No real surprise here, as recent data suggests that the slew of cuts seem to have had a positive effect on the Australian economy.

Retail sales have been on the rise the past couple of months, rising 0.8% and 1.0% in May and June respectively. Exports also dropped for the first time in four months, indicating that domestic demand is playing its part in the economy’s good performance.

The housing market has been on an absolute tear this past quarter as well.

Building approvals surged by an impressive 27% in May, while new home sales grew by 2.8% in June. Meanwhile, housing prices rose by 0.5% last quarter, marking the first quarter-on-quarter increase in over five months. This set of good data implies that the successive rate cuts have been getting the job done in terms of attracting buyers to the housing market.

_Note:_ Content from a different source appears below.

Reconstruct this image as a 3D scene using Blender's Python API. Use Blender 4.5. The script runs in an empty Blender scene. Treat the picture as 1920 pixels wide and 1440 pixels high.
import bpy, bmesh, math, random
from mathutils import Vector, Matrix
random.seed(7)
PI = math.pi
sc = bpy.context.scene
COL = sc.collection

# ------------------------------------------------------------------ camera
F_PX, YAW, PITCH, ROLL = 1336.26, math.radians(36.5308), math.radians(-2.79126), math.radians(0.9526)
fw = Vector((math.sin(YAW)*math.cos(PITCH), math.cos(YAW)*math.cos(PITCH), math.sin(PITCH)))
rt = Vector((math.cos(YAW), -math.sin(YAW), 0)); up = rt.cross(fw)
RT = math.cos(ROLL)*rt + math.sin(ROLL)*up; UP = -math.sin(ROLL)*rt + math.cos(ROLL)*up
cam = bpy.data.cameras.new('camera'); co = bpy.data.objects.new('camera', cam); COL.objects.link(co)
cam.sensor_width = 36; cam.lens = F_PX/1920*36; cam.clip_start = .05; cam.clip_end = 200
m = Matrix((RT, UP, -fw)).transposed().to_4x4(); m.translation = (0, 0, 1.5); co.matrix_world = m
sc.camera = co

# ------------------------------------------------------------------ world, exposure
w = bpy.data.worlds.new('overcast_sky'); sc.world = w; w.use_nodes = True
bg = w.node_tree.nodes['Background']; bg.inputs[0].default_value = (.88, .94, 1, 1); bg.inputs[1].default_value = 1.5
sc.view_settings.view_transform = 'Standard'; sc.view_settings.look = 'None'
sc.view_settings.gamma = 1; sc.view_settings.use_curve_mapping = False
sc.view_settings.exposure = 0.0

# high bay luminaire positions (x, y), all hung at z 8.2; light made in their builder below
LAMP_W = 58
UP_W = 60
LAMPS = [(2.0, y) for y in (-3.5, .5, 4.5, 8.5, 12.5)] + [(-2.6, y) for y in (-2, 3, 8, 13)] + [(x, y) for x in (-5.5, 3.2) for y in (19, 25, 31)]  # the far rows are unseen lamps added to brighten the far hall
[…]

The relatively good performance of the Australian economy and its growth prospects are just one of the reasons why the Aussie has been burning up the charts.


Now normally, an RBA rate decision is a heavily watched event and can cause a spike in volatility in AUD/USD, at least during the Tokyo session. With no rate change expected, we might not see much movement but I do think that traders will still be interested to see what the RBA has to say in its accompanying statement.

At the last interest rate decision on July 3, the RBA acknowledged that the domestic economy was doing much better, it was cited that rate cuts helped the Australian economy overcome risks in the U.S. and Europe.

For this month, I suspect that we could see a more upbeat tone, especially since the housing market has improved steadily over the past quarter. We could also see the RBA acknowledge improvements in the Chinese manufacturing sector that could also support the Australian economy. This could give the Aussie a temporary boost during the Tokyo session.

On the other hand, the RBA could express growing concerns about the state of the global economy and more specifically, single out the eurozone debt crisis. The central bank may very well take a more cautious approach and hint that further rate cuts aren’t out of the question. Take note that at the height of the financial crash, rates were as low as 3.00% in 2009!

If you love trading the Aussie, then this is one economic event that you can’t miss! If you happen to have any positions open, be sure to double-check those stop loss orders and practice good risk management techniques!